Well, here it goes. It’s been hard to be positive lately. I don’t know if you all ever struggle with sadness, or hopelessness, or that if you would disappear, no one will even notice, but I sure do. I don’t think I have a hard life; I don’t mean that at all, but there are times when it seems like I’m walking through mud, each footstep is hard, and there is a little voice in my head (sometimes it’s a very big voice) that says, “Why? Why do you do it every single day? Is it really worth it? The same thing, day in and day out….” I hate that voice, it’s the voice that tries to tell me that life here on earth has no point, I mean really, do I even make a difference? I feed horses every day, I clean up after them, I do a little bit of training, and a smattering of lessons here and there. The winter is coming, I hate the winter, the dark and dreary days, the cold that hurts in such a way there is no escape. If I have to take off a glove, my fingers curl into a ball and it’s painful to find the screw I just dropped but need to finish fixing something or another. Winter in Minnesota can be brutal for those of us that work outside.

But…… the sun does come out, it’s stunning on the snow, the glitter takes my breath away and it never seems to feel dark even on the darkest night there is a glimmer of light in the snow and the sunsets are absolutely amazing.

The smell of coffee, the warmth of hot chocolate, or a shot of bourbon can make the cold fall away. The bathtub is filled with hot water, and I can soak my coldness away while sipping a glass of wine and reading a good book.

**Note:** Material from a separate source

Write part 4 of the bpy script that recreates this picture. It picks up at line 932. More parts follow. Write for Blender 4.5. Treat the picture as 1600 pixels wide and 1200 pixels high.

My friends call, we start knitting together, my body slows down, I take naps when I can and the winter starts to become my friend, it’s a time of slowing down, no pressure for lessons, for training, or anything other than caring for the horses. They let me into their herd, they let me feel their warmth. Their heartbeats settle my panicking heart, their slow breathing makes me take a deep breath. I feel God in that moment, I look up into the cloudless night sky and the stars twinkle down at me and I wonder if the stars that looked over Jesus are looking over me. I feel Jesus in my herd, his leadership and that way he will leave the 99 to come looking for the lost one. I am that lost one. I need Him to hold me in the dark days of winter, and he does. Sometimes it feels hard to find Him, and the challenge for me is to keep it up until I do, because when I do finally find Him, I realize He was the on looking for me.